A major software update for Apple iPhones due later this year will include a "Do Not Disturb" function to minimise driver distractions

Apple adds Distracted driving software to iPhone_main

APPLE has announced it will roll out a new feature to iPhones that can lock users out of the device while they are driving.

The computing and software giant revealed overnight that as part of its iOS 11 update, due later this year, it would add a feature called “Do Not Disturb” that could recognise if the phone was being used by the driver, and turn off functions “to help users stay more focused on the road”.

“iOS 11 introduces a new way to help drivers stay more focused on the road with Do Not Disturb while driving,” Apple said.

“iPhone can detect when you may be driving and automatically silence notifications to keep the screen dark.

“Users have the option of sending an auto reply to contacts listed in Favorites to let them know they are driving and cannot respond until they arrive at their destination.”

Apple adds distracted driver software to the iPhoneApple’s inclusion of a driving mode for the iPhone comes after a class action was launched in the US claiming the company had sat on rolling out a version of the software for several years.

In the meantime, the lawsuit alleges, Apple has allowed an epidemic of distracted driving on US roads.

“Apple has the ability to outfit its iPhones with a lock-out device that would disable the smartphone while being used by motorists,” documents filed in the California Superior Court say.

“In fact, it has had this technology since 2008, and was granted a patent on it by the US Patent and Trademark Office in 2014.

“Yet, fearful that such a device would cause it to lose valuable market share, Apple refuses to employ the technology, choosing instead to allow the massive carnage to occur,” it says.

The class action was filed after a Californian man was injured after he was rear-ended by “a distracted driver using her iPhone at the time of the accident”.

The lawsuit calls for a ban on the sale of all Apple iPhones in the state until the smartphone’s maker adds a lock-out device that blocks use while in a car.

It is not known if the software will be rolled out here.

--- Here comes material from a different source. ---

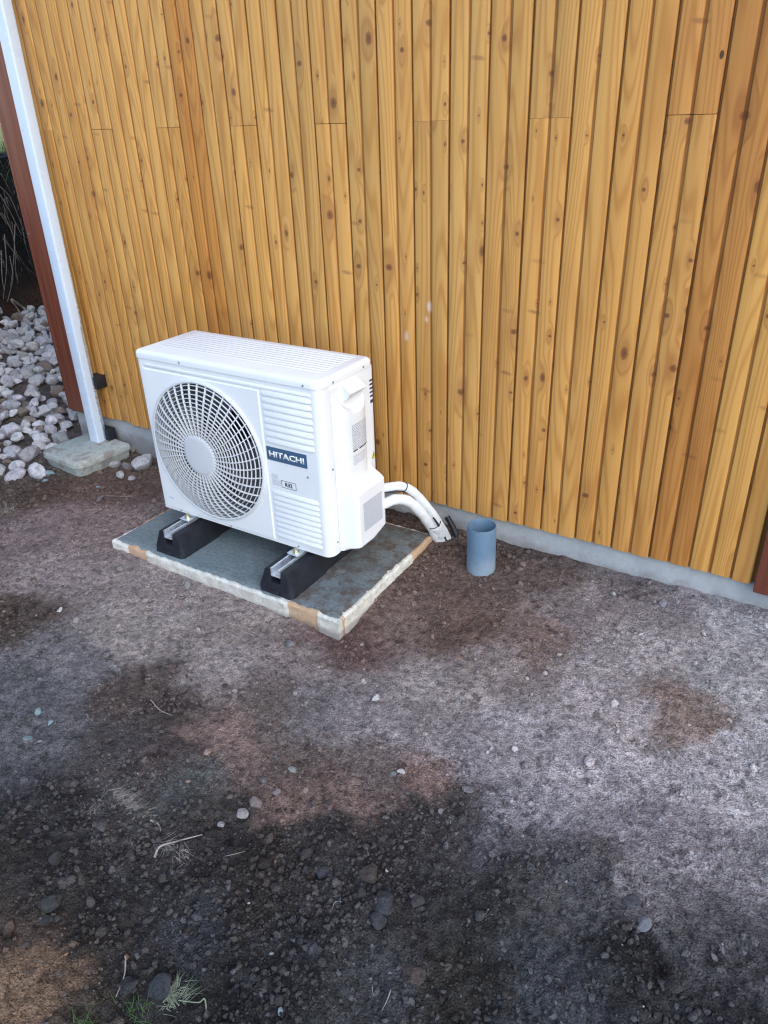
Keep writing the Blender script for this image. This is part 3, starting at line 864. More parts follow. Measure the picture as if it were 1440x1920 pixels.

Apple Australia was contacted for comment.

Android devices that compete directly with Apple’s iPhone have had access to apps that will lock out drivers for more than four years.

In Australia, driver distraction, including mobile phone use, is responsible for one in four car crashes, the Centre for Accident Research and Road Safety - Queensland says.

CARRS-Q says young drivers aged 18-25 were twice as likely to make a phone call, and four times as likely to text. Some even admitted to taking a selfie and uploading it to Facebook while driving.

A NSW survey found seven out of every 10 drivers admitted to reading emails while driving, while one in four had updated their Facebook status.

The survey data is in stark contrasts to claims made by the Australian Mobile Telecommunications Association, a lobby group for telecommunications companies and smartphone makers. It claims research indicates using mobile phones while driving “contributes to only around 0.1 per cent of all crashes and they are more likely to be a minor, rear-end collisions”.

“Also, due to the major road safety initiatives in Australia – such as laws to enforce seatbelt wearing, random breath testing and 50km speed limits in residential areas – road fatalities have continued to decline despite the rapid increase in mobile phone ownership over the last 20 years.”

However, the road toll statistics don’t support that. More than 1290 people died on Australian roads last year; the second year running where the toll has risen and in stark contrast to a decline in the number of deaths on our roads since 1970.

Australia’s National Road Safety Strategy, which maps out the Federal Government’s plans of how it aims to reduce the road toll, makes no mention of mobile phones, although they are mentioned in progress reports that update where the strategy is placed.

One NRSS progress report says the states and territories were “working together through the Australian Road Rules Maintenance Group to consider changes required to ensure the road rules are responsive to deter dangerous use of phones and other emerging in-vehicle technologies”.